Families of 43 Missing Mexican Students to Protest in U.S.

43 Students Eduardo Verdugo AP Photo
Eduardo Verdugo AP Photo

Parents and fellow students of 43 missing Mexican students plan to cross into the United States to protest questionable assertions of Mexican government officials regarding the sequence of events that those officials say led to the death and burning of the students last September. The protests are planned to hit 45 American cities in late March.

Three caravans of parents and students plan to cross into the U.S. March 16 at El Paso, Texas, according to KPBS. Each will fan out in different directions to cover the numerous cities. One delegation heading to San Diego is expected to include a mother, father, and two students that reportedly survived a shooting the night of the students’ disappearance. Names of those coming are not currently being released, reportedly for safety reasons.

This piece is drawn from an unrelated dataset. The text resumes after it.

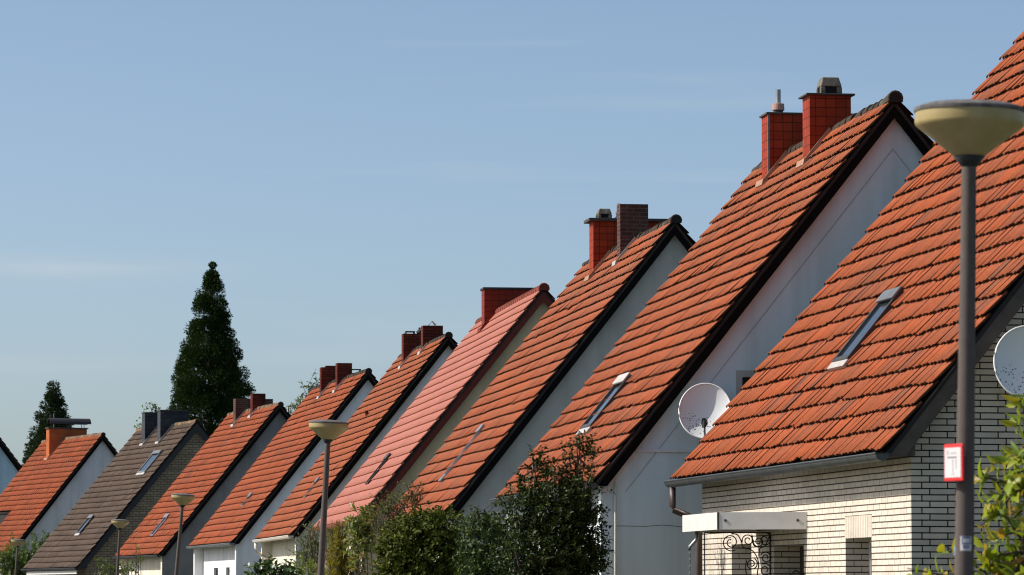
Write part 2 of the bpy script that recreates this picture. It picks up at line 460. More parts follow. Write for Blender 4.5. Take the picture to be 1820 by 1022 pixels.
# ------------------------------------------------------------------ mesh helpers
class MB:
    def __init__(s):
        s.v = []
        s.f = []
        s.m = []

    def add(s, verts, faces, mi=0):
        o = len(s.v)
        s.v += [tuple(p) for p in verts]
        s.f += [tuple(i + o for i in f) for f in faces]
        s.m += [mi] * len(faces)

    def box(s, x0, x1, y0, y1, z0, z1, mi=0):
        s.hexa([(x0, y0, z0), (x1, y0, z0), (x1, y1, z0), (x0, y1, z0),
                (x0, y0, z1), (x1, y0, z1), (x1, y1, z1), (x0, y1, z1)], mi)

    def hexa(s, p, mi=0):
        s.add(p, [(0, 3, 2, 1), (4, 5, 6, 7), (0, 1, 5, 4), (1, 2, 6, 5), (2, 3, 7, 6), (3, 0, 4, 7)], mi)

    def prism(s, poly, y0, y1, mi=0):
        """polygon in x, z drawn out along y"""
        n = len(poly)
        v = [(x, y0, z) for x, z in poly] + [(x, y1, z) for x, z in poly]
        f = [tuple(range(n)), tuple(range(2 * n - 1, n - 1, -1))]
        f += [(i, i + n, (i + 1) % n + n, (i + 1) % n) for i in range(n)]
        s.add(v, f, mi)

    def tube(s, pts, r, seg=8, mi=0, caps=True):
        pts = [Vector(p) for p in pts]
        rs = r if isinstance(r, (list, tuple)) else [r] * len(pts)
        rings = []
        up = Vector((0, 0, 1))
        for i, p in enumerate(pts):
            a = pts[max(0, i - 1)]
            b = pts[min(len(pts) - 1, i + 1)]
            d = (b - a).normalized()
            u = d.cross(up if abs(d.z) < 0.95 else Vector((0, 1, 0))).normalized()
            w = u.cross(d)
            rings.append([p + (u * cos(2 * pi * k / seg) + w * sin(2 * pi * k / seg)) * rs[i] for k in range(seg)])
        v = [q for rg in rings for q in rg]
        f = []
        for i in range(len(pts) - 1):
            for k in range(seg):
                k2 = (k + 1) % seg
                f.append((i * seg + k, i * seg + k2, (i + 1) * seg + k2, (i + 1) * seg + k))
        if caps:
            f.append(tuple(range(seg))[::-1])
            f.append(tuple(range((len(pts) - 1) * seg, len(pts) * seg)))
        s.add(v, f, mi)

    def lathe(s, prof, c=(0, 0, 0), seg=32, mi=0):
        """profile of (radius, z) turned round a vertical axis"""
        v = []
        for r, z in prof:
            for k in range(seg):
                a = 2 * pi * k / seg
                v.append((c[0] + r * cos(a), c[1] + r * sin(a), c[2] + z))
        f = []
        for i in range(len(prof) - 1):
            for k in range(seg):
                k2 = (k + 1) % seg
                f.append((i * seg + k, i * seg + k2, (i + 1) * seg + k2, (i + 1) * seg + k))
        s.add(v, f, mi)

    def flat(s, outer, holes, to3, mi=0):
        """a flat wall with holes; 2D points mapped by to3"""
        loops = [[Vector((x, y, 0)) for x, y in l] for l in [outer] + holes]
        tris = tessellate_polygon(loops)
        pts = [p for l in loops for p in l]
        s.add([to3(p.x, p.y) for p in pts], [tuple(t) for t in tris], mi)

    def build(s, name, mats, parent=None, smooth=False, bevel=0.0):
        me = bpy.data.meshes.new(name)
        me.from_pydata(s.v, [], s.f)
        if not isinstance(mats, (list, tuple)):
            mats = [mats]
        for mm in mats:
            me.materials.append(mm)
        if len(mats) > 1:
            me.polygons.foreach_set('material_index', s.m)
        me.update()
        uv = me.uv_layers.new(name='UVMap')
        co = np.empty(len(me.vertices) * 3, 'f')
        me.vertices.foreach_get('co', co)
        co = co.reshape(-1, 3)
        nl = len(me.loops)
        vi = np.empty(nl, 'i')
        me.loops.foreach_get('vertex_index', vi)
        nf = len(me.polygons)
        nr = np.empty(nf * 3, 'f')
        me.polygons.foreach_get('normal', nr)
        tot = np.empty(nf, 'i')
        me.polygons.foreach_get('loop_total', tot)
        ax = np.repeat(np.abs(nr.reshape(-1, 3)).argmax(1), tot)
        p = co[vi]
        u = np.where(ax == 0, p[:, 1], p[:, 0])
        w = np.where(ax == 2, p[:, 1], p[:, 2])
        uv.data.foreach_set('uv', np.stack([u, w], 1).astype('f').ravel())
        if smooth:
            me.polygons.foreach_set('use_smooth', [True] * nf)
        o = bpy.data.objects.new(name, me)
        C.objects.link(o)
        if parent:
            o.parent = parent
        if bevel:
            b = o.modifiers.new('bevel', 'BEVEL')
            b.width = bevel
            b.segments = 2
            b.limit_method = 'ANGLE'
        return o


def np_mesh(name, V, F, mat, parent=None, tone=None, smooth=False, mats=None, mi=None):
    me = bpy.data.meshes.new(name)
    k = F.shape[1]
    me.vertices.add(len(V))
    me.vertices.foreach_set('co', V.astype('f').ravel())
    me.loops.add(F.size)
    me.loops.foreach_set('vertex_index', F.astype('i').ravel())
    me.polygons.add(len(F))
    me.polygons.foreach_set('loop_start', np.arange(0, F.size, k, dtype='i'))
    me.polygons.foreach_set('loop_total', np.full(len(F), k, 'i'))
    for mm in (mats or [mat]):
        me.materials.append(mm)
    if mi is not None:
        me.polygons.foreach_set('material_index', mi.astype('i'))
    if smooth:
        me.polygons.foreach_set('use_smooth', np.ones(len(F), bool))
    me.update(calc_edges=True)
    if tone is not None:
        a = me.attributes.new('tone', 'FLOAT_COLOR', 'POINT')
        a.data.foreach_set('color', np.concatenate([tone, np.zeros((len(V), 1)), np.ones((len(V), 1))], 1).astype('f').ravel())
    o = bpy.data.objects.new(name, me)
    C.objects.link(o)
    if parent:
        o.parent = parent
    return o


def thing(name, label, cat, loc=(0, 0, 0), rz=0.0, group=None):
    o = bpy.data.objects.new(name, None)
    C.objects.link(o)
    o.empty_display_size = 0.5
    o.location = loc
    o.rotation_euler = (0, 0, rz)
    o['label'] = label
    o['category'] = cat
    if group:
        o['group'] = group
    return o


def structure(o):
    o['kind'] = 'structure'
    return o


# ------------------------------------------------------------------ ground, road, pavement
g = MB()
g.add([(-3000, -300, 0), (3000, -300, 0), (3000, 5000, 0), (-3000, 5000, 0)], [(0, 1, 2, 3)])
structure(g.build('ground', M['lawn']))
# lamps stand along the kerb; the street bends to the left further on
KERB = [(5.2, -30), (4.25, 0), (1.75, 18), (-2.7, 50), (-7.5, 83), (-11.9, 111), (-18.2, 140), (-27, 172), (-40, 210)]


def ribbon(name, offa, offb, z, mat, thick=0.0):
    L, Rr = [], []
    for i, (x, y) in enumerate(KERB):
        a = Vector(KERB[max(0, i - 1)])
        b = Vector(KERB[min(len(KERB) - 1, i + 1)])
        d = (b - a).normalized()
        n = Vector((d.y, -d.x))
        L.append(Vector((x, y)) + n * offa)
        Rr.append(Vector((x, y)) + n * offb)
    mb = MB()
    for i in range(len(KERB) - 1):
        q = [L[i], Rr[i], Rr[i + 1], L[i + 1]]
        if thick:
            mb.hexa([(p.x, p.y, z - thick) for p in q] + [(p.x, p.y, z) for p in q])
        else:
            mb.add([(p.x, p.y, z) for p in q], [(0, 1, 2, 3)])
    return structure(mb.build(name, mat))


ribbon('road', -7.2, -0.15, 0.004, M['asphalt'])
ribbon('kerb', -0.15, 0.0, 0.12, M['kerbstone'], 0.2)
ribbon('pavement', 0.0, 1.4, 0.115, M['paving'], 0.15)


# ------------------------------------------------------------------ roofs
PROF_NEAR = np.array([(0, -0.014), (0.0, 0.012), (0.05, 0.0195), (0.18, 0.0205), (0.30, 0.013), (0.40, 0.003), (0.49, 0.002),
                      (0.54, 0.011), (0.60, 0.0190), (0.74, 0.0190), (0.86, 0.009), (0.94, 0.001), (1.0, 0.0)])
PROF_FLAT = np.array([(0, -0.015), (0.0, 0.006), (0.12, 0.011), (0.35, 0.008), (0.5, 0.004), (0.62, 0.009), (0.85, 0.008), (1.0, 0.002)])
PROF_SMOOTH = np.array([(0, -0.018), (0.0, 0.006), (0.10, 0.015), (0.24, 0.018), (0.38, 0.009), (0.5, 0.004), (0.60, 0.014), (0.74, 0.018), (0.88, 0.009), (1.0, 0.003)])
PROF_BACK = np.array([(0, -0.01), (0.0, 0.01), (0.25, 0.022), (0.6, 0.004), (1.0, 0.004)])


def tiles(rng, w, r, e, L, ncourse, tw, prof, side, jit=1.0, cut=None, wave=0.012, butt=0.020, lift=0.056):
    """one roof slope: every tile a small moulded sheet with a thick lower edge"""
    S = hypot(w, r)
    cp, sp_ = w / S, r / S
    ncol = max(4, int(round(L / tw)))
    tw = L / ncol
    ga = S / ncourse
    j, k = np.meshgrid(np.arange(ncourse), np.arange(ncol), indexing='ij')
    j = j.ravel()
    k = k.ravel()
    if cut is not None:
        sc = (j + 0.5) * ga
        yc = (k + 0.5) * tw
        keep = ~((yc > cut[0]) & (yc < cut[1]) & (sc > cut[2]) & (sc < cut[3]))
        j = j[keep]
        k = k[keep]
    n = len(j)
    pn = len(prof)
    ds = rng.normal(0, 0.0045, n) * jit
    dy = rng.normal(0, 0.004, n) * jit
    dh = rng.normal(0, 0.003, n) * jit + (rng.random(n) < 0.05) * rng.random(n) * 0.012 * jit
    tilt = rng.normal(0, 0.004, n) * jit
    yaw = rng.normal(0, 0.010, n) * jit
    gap = 0.985 - (rng.random(n) < 0.25) * rng.random(n) * 0.05
    slip = (rng.random(n) < 0.03 * jit) * rng.normal(0, 0.02, n)
    s0 = j * ga - 0.035 + ds + slip
    s1 = (j + 1) * ga + 0.03
    t = prof[:, 0][None, :]
    h = prof[:, 1][None, :]
    yy = (k[:, None] + 1 - (1 - t) * gap[:, None]) * tw + dy[:, None]
    ht = h + tilt[:, None] * (t - 0.5)
    low_y = yy
    up_y = yy + yaw[:, None] * ga

    def wav(s, y):
        return wave * (np.sin(y * 0.9 + s * 0.35 + ph[0]) + 0.6 * np.sin(y * 2.1 + ph[1]) * np.cos(s * 0.8 + ph[2]) + 0.5 * np.sin(s * 1.3 + ph[3]))
    ph = rng.random(4) * 6.28
    base_lo = lift + dh[:, None]
    base_hi = 0.012
    sl = np.broadcast_to(s0[:, None], yy.shape)
    su = np.broadcast_to(s1[:, None], yy.shape)
    # ragged lower edge: each roll ends slightly further down than the pan
    sl = sl + h * 0.30 - 0.004

    def P(s, y, hh):
        hh = hh + wav(s, y)
        x = -w + s * cp - sp_ * hh
        z = e + s * sp_ + cp * hh
        if side > 0:
            x = -x
        return np.stack([x, y, z], -1)
    A = P(sl, low_y, base_lo + ht)                   # lower edge, top
    B = P(su, up_y, base_hi + ht)                    # upper edge
    Bu = P(sl + 0.004, low_y, base_lo + ht - butt)   # lower edge, underside
    V = np.concatenate([A, B, Bu], 1)                # n, 3*pn, 3
    base = (np.arange(n) * 3 * pn)[:, None]
    q = np.arange(pn - 1)[None, :]
    f1 = np.stack([base + q, base + q + 1, base + pn + q + 1, base + pn + q], -1).reshape(-1, 4)
    f2 = np.stack([base + 2 * pn + q, base + 2 * pn + q + 1, base + q + 1, base + q], -1).reshape(-1, 4)
    F = np.concatenate([f1, f2])
    if side < 0:
        F = F[:, ::-1]
    tone = np.repeat(np.stack([rng.random(n), rng.random(n)], 1), 3 * pn, 0)
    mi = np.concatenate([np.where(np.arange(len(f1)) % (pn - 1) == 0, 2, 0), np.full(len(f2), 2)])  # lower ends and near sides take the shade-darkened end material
    return V.reshape(-1, 3), F, tone, mi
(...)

Mexican Attorney General Jose Murillo Karam claims, according to a Breitbart Texas report, that the 43 students from Ayotzinapa that went missing were kidnapped by corrupt Mexican police. Karam, who has since stepped down from his position, says those police then turned the students over to members of the Guerreros Unidos cartel, who then executed the students and burned their bodies in a local landfill.

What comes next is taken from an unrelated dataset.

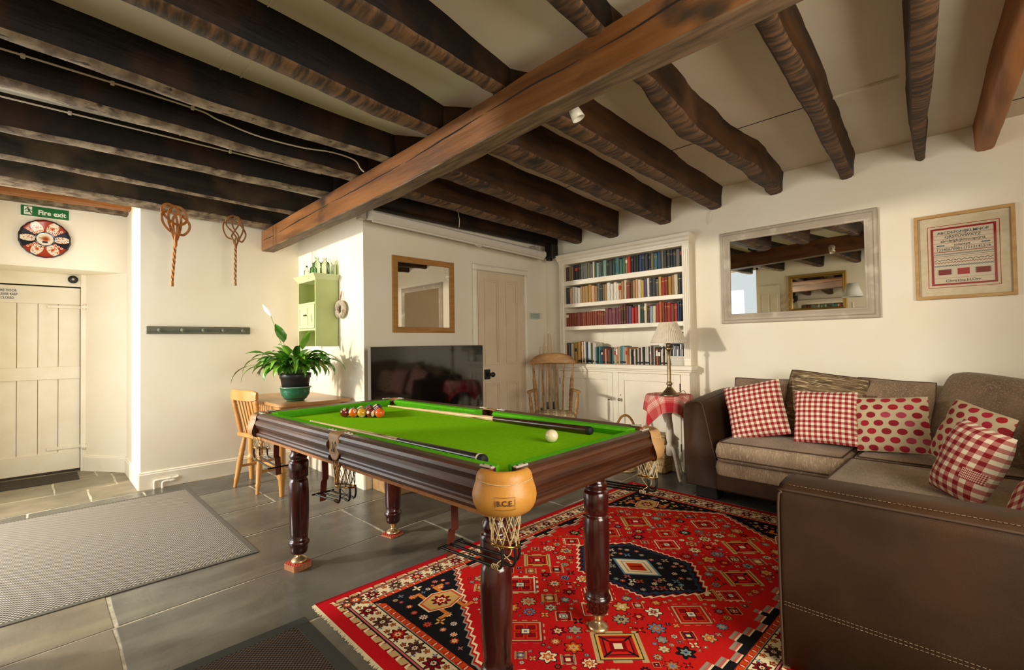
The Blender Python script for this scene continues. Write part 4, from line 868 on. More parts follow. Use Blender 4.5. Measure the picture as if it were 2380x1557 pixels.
def sofa():
    t = thing('corner_sofa', 'L-shaped corner sofa in taupe chenille with brown leather arms', 'sofa', (3.3, .6, 0)); o = Vector((-3.3, -.6, 0)); L = lambda: G().at(o)
    def piping(p, pts, r=.005, m=PIPE, closed=False):
        g = L(); g.tube(pts, r, 6, closed=closed); return g.build('piping', m, p)
    # far arm: section swept from the front panel to the wall
    sec = [(1.655, .105), (1.668, .30), (1.672, .55), (1.668, .68), (1.655, .705), (1.63, .718), (1.565, .728), (1.54, .722), (1.525, .705), (1.505, .62), (1.475, .48), (1.44, .34), (1.425, .26), (1.42, .105)]
    st = [(3.495, .020), (3.478, .006), (3.474, .0), (3.50, -.004), (3.70, -.004), (4.0, -.004), (4.14, 0)]; vs = []; n = len(sec); cy, cz = 1.55, .42
    for x, ins in st:
        for y, z in sec:
            dz = .055*max(0, (x-3.5)/.65) if z > .55 else 0
            vs.append((x, y+(cy-y)/abs(cy-y)*ins if abs(y-cy) > .02 else y, z+dz+(-ins if z > .6 else ins if z < .2 else 0)))
    g = L(); g.add(vs, [(k*n+i, k*n+(i+1) % n, (k+1)*n+(i+1) % n, (k+1)*n+i) for k in range(len(st)-1) for i in range(n)] + [tuple(range(n))[::-1], tuple(range((len(st)-1)*n, len(st)*n))], True)
    a = put('arm', fixn(g.mesh('arm', LEATH)), t, label='far leather arm beside the lamp table'); 
    piping(a, [(3.478, y, z) for y, z in sec[6:13]], .0045); piping(a, [(x, 1.538, .724+.055*max(0, (x-3.5)/.65)) for x in (3.48, 3.6, 3.8, 4.0, 4.13)], .003)
    # near arm
    g = L(); st = []; 
    def rsec(y, e): return [(1.885+e, 0.02), (1.878+e, .30), (1.880+e, .60), (1.890+e, .635-e), (1.915, .652-e), (1.98, .660-e), (2.075, .655-e), (2.105-e, .64-e), (2.12-e, .60), (2.12-e, .02)]
    vs = []; S = [(.545, .030), (.558, .010), (.560, 0), (.54, 0), (.2, 0), (-.2, 0), (-.45, 0)]; n = 10
    for y, e in S: vs += [(x, y, z) for x, z in rsec(y, e)]
    g.add(vs, [(k*n+i, k*n+(i+1) % n, (k+1)*n+(i+1) % n, (k+1)*n+i) for k in range(len(S)-1) for i in range(n)] + [tuple(range(n))[::-1], tuple(range((len(S)-1)*n, len(S)*n))], True)
    b = put('arm', fixn(g.mesh('arm', LEATH)), t, label='near leather arm in the foreground')
    piping(b, spline([(1.884, .555, .02), (1.877, .557, .3), (1.878, .557, .59), (1.887, .548, .628), (1.890, .53, .637), (1.890, .2, .637), (1.890, -.45, .637)], 4), .0042)
    for z in (.236, .247):
        g = L(); 
        for k in range(80): y = .545-.0122*k; g.tube([(1.8785, y, z), (1.8785, y-.008, z)], .0011, 4)
        g.build('stitching', THREAD, b)
    g = L()
    for k in range(80): y = .53-.0122*k; g.tube([(1.912, y, .6525), (1.912, y-.008, .6525)], .0011, 4)
    g.build('stitching', THREAD, b)
    # bases
    g = L(); g.cbox(3.45, 4.12, -.40, 1.43, .105, .225, .012); g.build('plinth', LEATH, t)
    g = L(); softbox(g, 3.43, 4.12, -.40, 1.425, .215, .325, crown=0, r=.02); g.build('seat_base', FAB, t)
    g = L(); g.cbox(2.10, 3.46, -.40, .60, .105, .225, .012); g.build('plinth', LEATH, t)
    g = L(); softbox(g, 2.09, 3.46, -.40, .61, .215, .325, crown=0, r=.02); g.build('seat_base', FAB, t)
    for x0, x1, y0, y1, lb in ((3.385, 4.05, .635, 1.405, 'seat cushion beside the far arm'), (2.12, 3.47, -.33, .640, 'wide seat cushion behind the near arm'), (3.485, 4.05, -.33, .625, 'seat cushion in the corner')):
        g = L(); R = softbox(g, x0, x1, y0, y1, .322, .462, crown=.022, r=.035); c = g.build('seat_cushion', FAB, t, label=lb)
        for q in R: piping(c, [(p[0], p[1], p[2]+(.003 if q is R[1] else -.003)) for p in q], .0045, PIPE, True)
    g = L(); softbox(g, 4.06, 4.19, -.55, 1.45, .10, .74, crown=.0, r=.04); g.build('back_frame', LEATH, t)
    g = L(); softbox(g, 1.92, 4.05, -.58, -.36, .10, .74, crown=.0, r=.04); g.build('back_frame', LEATH, t)
    for x0, x1, y0, y1 in ((3.55, 3.67, 1.46, 1.62), (4.0, 4.1, 1.46, 1.62), (1.93, 2.06, -.42, -.30), (3.56, 3.66, .64, .74)):
        g = L(); g.cbox(x0, x1, y0, y1, .0, .11, .006); g.build('foot', mat('black_sofa_foot', '#171310', rough=.6), t)
sofa()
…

However, as thousands of protestors began crying out in despair over their loss of hope in finding the students, researchers began refuting the government’s purported sequence of events.

Mexico’s Attorney General’s Office Procurador General de la República (PGR) had called in Argentinian-based Forensic Anthropology Team Equipo Argentino de Antropología Forense (EAAF) to investigate the disappearance of the students, reported Breitbart Texas.

Since then, the EAAF has stated that no evidence exists to confirm the murder and burning of the bodies in the landfill.